Kehadiran Kang Moeslim atau lebih tepatnya misi yang diembang Kang Moeslim ketika memimpin Maarif Institute lebih ditekankan pada upaya mengejawantahkan prinsip ‘humanity’ tersebut. Namun sebetulnya ada perbedaan pola antara Buya Syafii dan Kang Moeslim dalam mengimplementasikan prinsip ‘humanity’ atau ‘al-Ma‘un’ ini. Kang Moeslim cenderung ke arah Marxist dan menerapkan strategi ala NGO dalam melawan penindasan terhadap orang miskin, buruh, tani, dan nelayan. Kang Moeslim selalu berpikir tentang struktur kemiskinan, kelas dan dosa sosial, matrix penindasan, dan seterusnya. Karena itu, untuk melawannya, Kang Moeslim perlu membentuk jaringan, menciptakan discourse, dan mencoba mengubah atau menguasai struktur. Itulah saya kira salah satu alasan mengapa ia mendirikan JIMM (Jaringan Intelektual Muda Muhammadiyah) pada tahun 2003. Kang Moeslim berharap dengan JIMM ini prinsip ‘humanity’ bisa terlaksana dengan terciptanya jaringan, discourse, dan struktur. Peran Buya dalam proyek ini, sebagaimana yang diharapkan Kang Moeslim, adalah sebagai teolog dan idolog Al-Ma’un. Dan memang itulah yang dilakukan Buya selama ini karena beliau lebih sebagai pemikir dan ulama, daripada sebagai orang lapangan.

Kalau dilihat dari konteks sejarah, apa yang dicanangkan oleh kombinasi Buya dan Kang Moeslim itu adalah suatu strategi baru dalam penerjemahan dan pengamalan Al-Ma’un. Setidaknya ada dua pola penerapan Al-Ma’un dalam sejarah Muhammadiyah. Yang pertama adalah gaya Ahmad Dahlan yang mendirikan sekolah, rumah sakit, dan panti asuhan (schooling, healing, dan feeding).

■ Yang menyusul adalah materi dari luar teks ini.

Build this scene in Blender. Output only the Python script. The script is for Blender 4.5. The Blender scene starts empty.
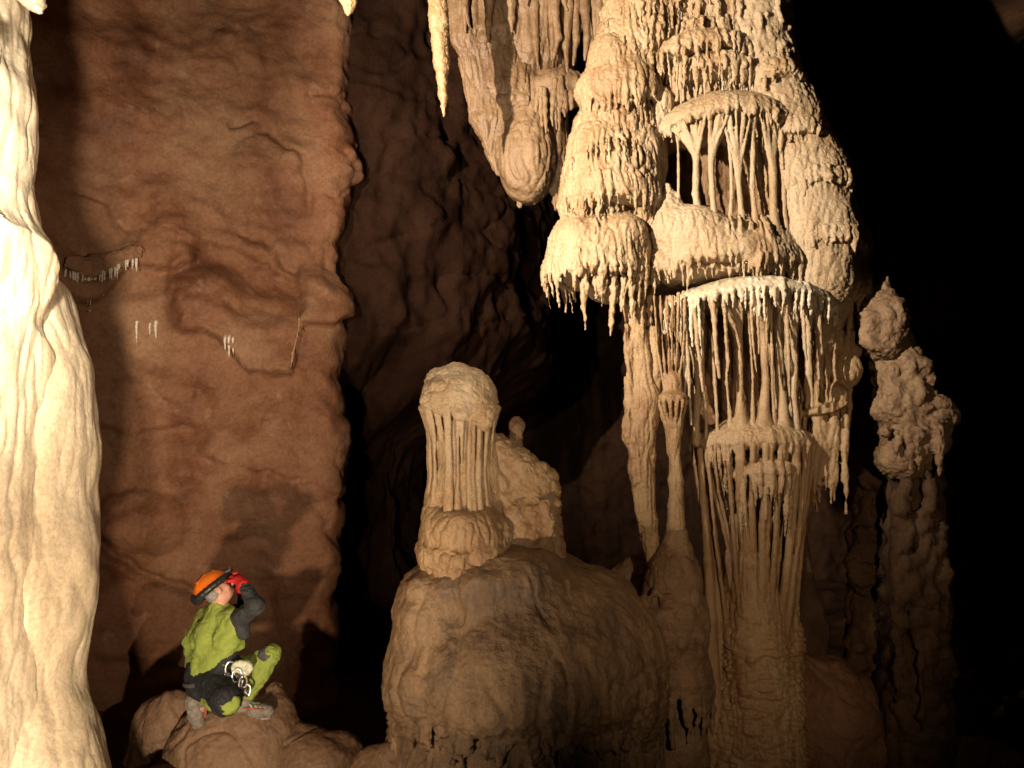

Yang kedua adalah pola yang diterapkan oleh Abdul Mukti Ali dengan masuk ke pemerintah dan bergabung dengan proyek developmentalisme atau pembangunan pada tahun 1970-an. Dalam pola kedua ini, pemberantasan kemiskinan diantaranya dilakukan dengan proyek KB (Keluarga Berencana) dan memaknai agama yang bisa mendukung perkembangan ekonomi. Berbeda dari kedua pola itu, apa yang dilakukan Kang Moeslim ditujukan kepada mereka yang selama ini terpinggirkan secara sosial atau people of subordination seperti para buruh, tani, dan juga pekerja seks. Caranya adalah melalui tiga metode tersebut di atas; jaringan, discourse, dan struktur.